Guest More than 1 year ago
A friend of mine at work recommended this to me. My eyes got wide and I swiped it from his hand with a big grin on my face. This is one of those extremely cool (I should start using a thesaurus to improve my vocabulary but hey I'm a Hooligan) cultural studies/sociology books that are actually about something interesting. Bill Buford moved to the UK in '77 (or so he says) and had never been to a football match and became obsessed with these Football Hooligans storming around and causing trouble almost everywhere they went. SO he decides to get to know some of these goons, hooligans, 'terrace terrors' and thugs and write a book about them. The end result is pretty damn satisfying. Yeah there are some points where he starts in on 'blah, blah, society, blah, blah...' but those are few and far between and not that dull. For the most part he sticks to the good stuff: drinkin', fightin', swearin', and just being a Hooligan Youth! I'd give this book two thumbs up but I've got beer in both hands. Cheers, Joshua.
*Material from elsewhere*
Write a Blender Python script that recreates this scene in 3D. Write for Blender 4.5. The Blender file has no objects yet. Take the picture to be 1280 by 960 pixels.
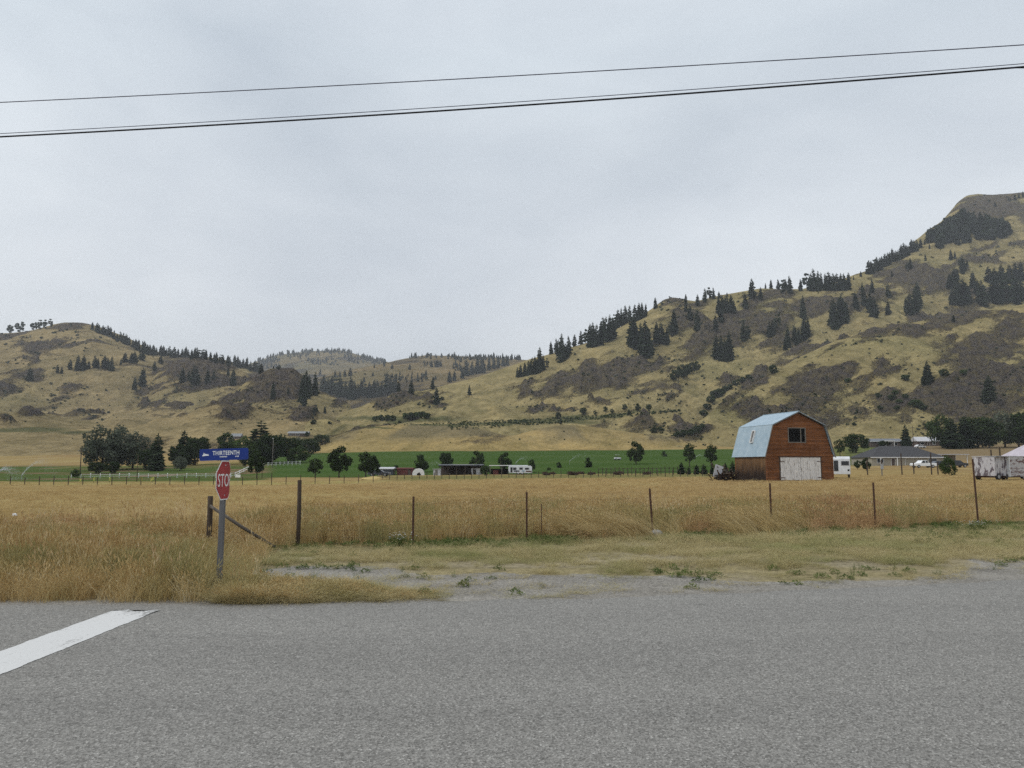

Guest More than 1 year ago
Bill Buford, a naive American adrift in England, tackles a very dicey subject: Mob violence by English football fans. He starts out innocently enough, trying to find the allure, cause, nature, basis, and form of England's notorious football hooligans, but soon has difficulty separating himself from his subject matter. As he relates his journey into the world of the yobs, we get a vivid picture of the people and the events, but no real glimpse into what is behind the football mob violence -- even after Buford spends most of the second half of the book trying to work it out. The only real insight were provided is that the mob becomes greater than the sum of its parts, and that there is a line where a person within the mob ceases to be an individual, and becomes a compnent of a greater organism. However, questions such as why sporting crowds in the US, Canada, or other countries never reach the level of violence or mob mentality as seen in England are never addressed, nor are questions of why this sort of violent behavior seems to be limited to a very large degree to football (soccer) crowds. Of course, that subject is beyond the scope of any one book. Still, the snapshot into the seedy world of NF members, jingoistic supporters, drunks and felons provided by Buford is entertaining, in a voyeuristic sort of way. Besides, unless you are intimately familiar with crowds at English, or any European, football matches, Buford's book is best if taken as a sort of superficial sociological travelogue, offering a glimpse into a strange land, complete with foreign customs, traditions, uniforms and etiquette. Reading 'Thugs' won't provide too much enlightentment on sports violence or the psychology of mobs, but it will entertain. And with the coming Euro2000 tournament, reading this may prove timely, as well.